Lindhout had already survived several close calls in Iraq, so she was familiar with the risks. During a trip to Baghdad’s Sadr City district, a sprawling slum of 2.5 million poverty-stricken residents, Lindhout and others she was travelling with came under intense gunfire.
“Terrified, we ducked and covered our heads,” Lindhout wrote. “Breathless, I braced my body, waiting to be hit. I could hear the bullets pounding into the walls on either side of the car.”
Lindhout said she knew what fierce battles were, having been embedded with military troops in Afghanistan last year.
But she said she had never experienced anything like this attack before, being alone and vulnerable in a “soft-skinned” car and with no protection.
Iraqis also warned her of the possibility of being kidnapped for money, simply because she was a foreigner. One driver cautioned her daily not to speak at any Iraqi checkpoints out of fear she’d become a target.
“We told her lots of times to stay away from those countries,” Lindhout Sr. said. “It seems she likes it, though.”

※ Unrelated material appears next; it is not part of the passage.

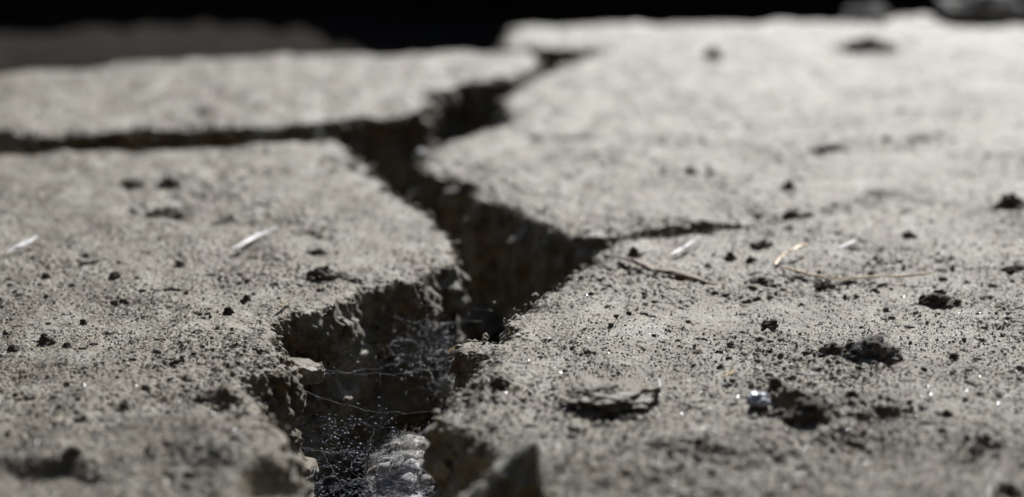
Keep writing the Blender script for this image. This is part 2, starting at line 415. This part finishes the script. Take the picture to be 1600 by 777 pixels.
# (px, py of the base, width px, height px, kind, label)
CLODS = [
 (1357, 83, 88, 24, 'k', 'long dark blurred clump added for the shade of the long pit near the rear edge, top right'),  # dark clod added so the shadowed pit reads dark
 (508, 432, 80, 20, 'k', 'long dark crumbly clod near the edge of the front left slab'),
 (258, 333, 58, 18, 'k', 'blurred dark clod lying behind the pale straw on the front left slab'),
 (352, 339, 56, 12, 'k', 'flat blurred dark clod between the big blurred clod and the crack'),
 (264, 292, 36, 16, 'k', 'round blurred clod furthest back on the front left slab'),
 (205, 293, 42, 12, 'k', 'low blurred clod just left of the furthest round clod'),
 (268, 453, 58, 9, 'k', 'thin dark ridge of crumbs in the middle of the front left slab'),
 (356, 490, 14, 11, 'k', 'small round crumb left of the dark hollow in the broken edge'),
 (385, 473, 13, 10, 'k', 'tiny dark crumb below the long crumbly clod, near the slab edge'),
 (72, 532, 26, 14, 'k', 'dark clod sharply in focus near the left border'),
 (20, 544, 24, 10, 'k', 'dark clod cut close to the left border beside a larger one'),
 (104, 538, 18, 8, 'k', 'small clod just right of the sharp dark clod at the left'),
 (130, 506, 12, 10, 'k', 'single dark crumb above the clods at the left border'),
 (495, 392, 30, 12, 'k', 'clod behind the long crumbly clod, nearer the rear rim'),
 (130, 413, 18, 8, 'k', 'left one of two small blurred crumbs below the pale flake'),
 (148, 411, 16, 7, 'k', 'right one of two small blurred crumbs below the pale flake'),
 (73, 436, 14, 10, 'k', 'blurred crumb below the pale flake at the left border'),
 (281, 415, 18, 12, 'k', 'blurred crumb below and left of the pale straw'),
 (180, 437, 14, 12, 'k', 'blurred upright crumb midway between pale flake and thin ridge of crumbs'),
 (195, 645, 16, 12, 'k', 'dark blurred crumb near the lumpy front of the left slab'),
 (115, 735, 22, 16, 'k', 'dark blurred crumb at the bottom left corner'),
 (276, 568, 24, 12, 'k', 'dark crumb on the left slab level with the wedged stone chip'),
 (1114, 90, 26, 20, 'k', 'far blurred dark clod standing alone near the rear edge'),
 (1384, 222, 20, 14, 'k', 'far blurred round clod in the middle of the right slab rear'),
 (1440, 221, 56, 9, 'k', 'low far clod to the right of the round one'),
 (1296, 237, 56, 12, 'k', 'low brownish far clod left of and below the round one'),
 (1231, 291, 20, 16, 'k', 'small round black clod above the forked clod'),
 (1079, 274, 20, 12, 'k', 'left one of two blurred clods above the side crack'),
 (1111, 275, 16, 9, 'k', 'right one of two blurred clods above the side crack'),
 (1580, 326, 48, 24, 'k', 'large blurred clod at the right border'),
 (1236, 334, 28, 15, 'k', 'dark clod with two humps behind the pale flake, left hump'),
 (1262, 337, 20, 11, 'k', 'smaller clod touching the right of the two-humped clod'),
 (1214, 351, 34, 8, 'k', 'flat dark clod just past the tip of the side crack'),
 (1420, 369, 24, 12, 'k', 'small blurred clod to the right above the pale flake'),
 (1190, 388, 40, 10, 'k', 'low clod between side crack tip and straws'),
 (1141, 408, 13, 11, 'k', 'left one of two small crumbs behind the brown stalk'),
 (1173, 413, 13, 9, 'k', 'right one of two small crumbs behind the brown stalk'),
 (990, 404, 16, 15, 'k', 'dark crumb by the crack behind the brown stalk'),
 (1106, 418, 14, 8, 'k', 'faint crumb right above the end of the brown stalk'),
 (1190, 445, 52, 14, 'k', 'patchy dark clod under the left end of the long straw'),
 (1290, 447, 34, 9, 'k', 'flat dark clod under the middle of the long straw'),
 (1465, 472, 56, 24, 'k', 'ragged dark clod to the right of the long straw'),
 (1203, 508, 24, 15, 'k', 'neat dark crumb sharply in focus on the right slab'),
 (1366, 456, 14, 9, 'k', 'small crumb below the right half of the long straw'),
 (1118, 457, 12, 8, 'k', 'small crumb at the near end of the brown stalk'),
 (1252, 475, 12, 8, 'k', 'small crumb between long straw and neat dark crumb'),
 (1590, 425, 50, 10, 'k', 'long low clod at the right border below the large one'),
 (1330, 628, 20, 15, 'k', 'dark round blurred crumb right of the pitted clod'),
 (1370, 660, 70, 14, 'k', 'long low blurred clod in front at the right'),
 (1210, 612, 22, 26, 'k', 'upright dark crumb standing above the quartz chip'),
 (1262, 655, 60, 36, 'k', 'ragged dark clod right of the quartz chip, below the upright crumb'),
 (1222, 645, 62, 22, 'g', 'low grey clod directly beside the quartz chip'),
 (948, 622, 135, 26, 'p', 'big low mound of dusty earth on the right slab'),
 (912, 640, 58, 22, 'k', 'dark clod under the left front of the big pale mound'),
 (985, 648, 60, 14, 'k', 'low dark clod under the right front of the big pale mound'),
 (1480, 655, 16, 12, 'k', 'small blurred crumb at the right front'),
 (1510, 712, 60, 12, 'k', 'dark blurred patchy clod near the lower right corner'),
 (780, 607, 26, 12, 'k', 'dark clod close to the right rim of the crack'),
 (1575, 772, 40, 20, 'k', 'dark blurred clod in the lower right corner'),
 (1120, 775, 40, 12, 'k', 'dark blurred clod at the bottom edge of the right slab'),
 (320, 182, 22, 10, 'k', 'far blurred clod on the narrow rear slab'),
 (1405, 568, 18, 8, 'k', 'small dark crumb in front of the fuzzy pebble'),
 (1490, 560, 10, 12, 'k', 'tiny upright crumb right of the fuzzy pebble'),
 (1008, 470, 14, 6, 'k', 'tiny crumb in front of the brown stalk'),
]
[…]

Advocate news editor John Stewart called Lindhout an intelligent, caring and adventurous professional who was aware of the dangers of the regions she frequented.
“The places she’s been and the things she has done have been exceptionally brave, but obviously very dangerous as well.”

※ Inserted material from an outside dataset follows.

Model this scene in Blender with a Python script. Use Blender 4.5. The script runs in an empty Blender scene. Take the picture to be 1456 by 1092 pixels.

Stewart said Lindhout was aware that her audience was keenly interested in her world perspective and she worked bravely to bring them that perspective.
Her columns often ended with a pointed question of what the rest of the world was doing to help millions of suffering people.

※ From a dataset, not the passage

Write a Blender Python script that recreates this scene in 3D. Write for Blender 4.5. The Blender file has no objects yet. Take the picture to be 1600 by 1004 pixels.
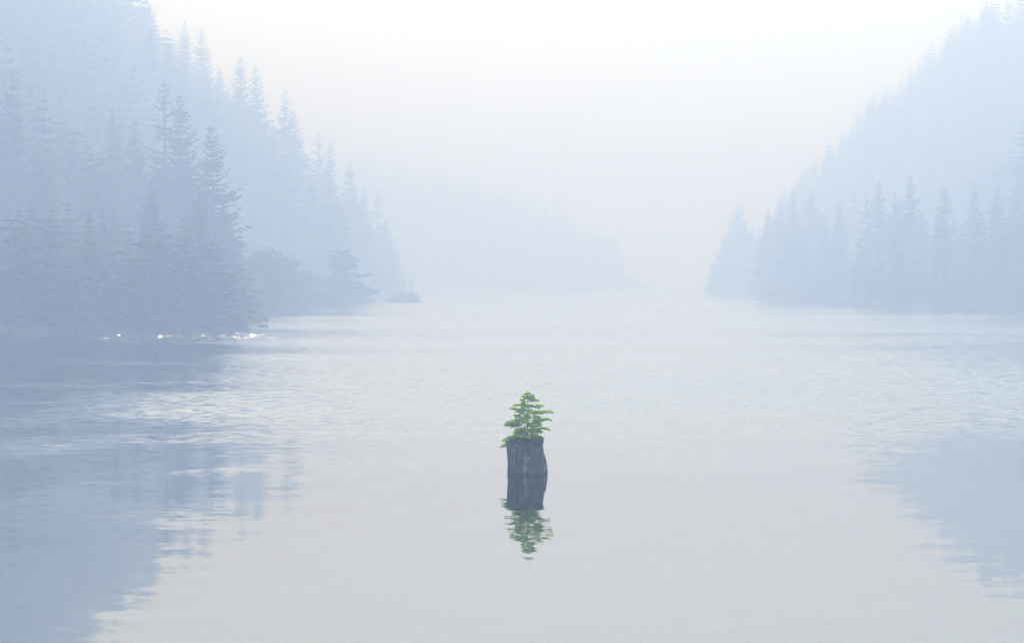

During her recent trip to “the most densely populated slum of the world,” found in Nairobi, Kenya, Lindhout wrote: “The answers to the disturbing, frightful questions that creep into the mind of anyone witnessing this kind of incomprehensible abject poverty are obvious.”
She was recently putting together freelance reports for a French television network and was hoping to sell them to Canadian broadcasters.
Lindhout and Australian Nigel Brennan, along with a Somali photojournalist and a driver, had travelled to an area about 20 km from Mogadishu.
Journalists and humanitarian workers are frequently abducted for ransom in Somalia, one of the world’s poorest and most violent countries.
Foreign Affairs Canada is keeping in touch with Lindhout’s parents, including Jon Lindhout of Sylvan Lake and Lorinda Stewart of British Columbia. Lindhout Sr. said his granddaughter has a younger brother and stepbrother.
Department spokeswoman Eugénie Cormier-Lassonde said on Sunday that consular officials are working with Somali authorities to confirm the kidnapping reports.
Reached in Singapore, Red Deer MP Bob Mills said he would do whatever he could to help the family, including speaking with Foreign Affairs Minister David Emerson so that Lindhout’s disappearance would be given “the highest priority.”
Mills was flying home to Red Deer on the weekend.
Terry Argiroudis of Montreal has set up a website, http://freeamandalindhout.blogspot.com
“I don’t know her, but I feel terrible about it,” said Argiroudis in an e-mail. “I started the group to attract awareness to people in Canada and around us.”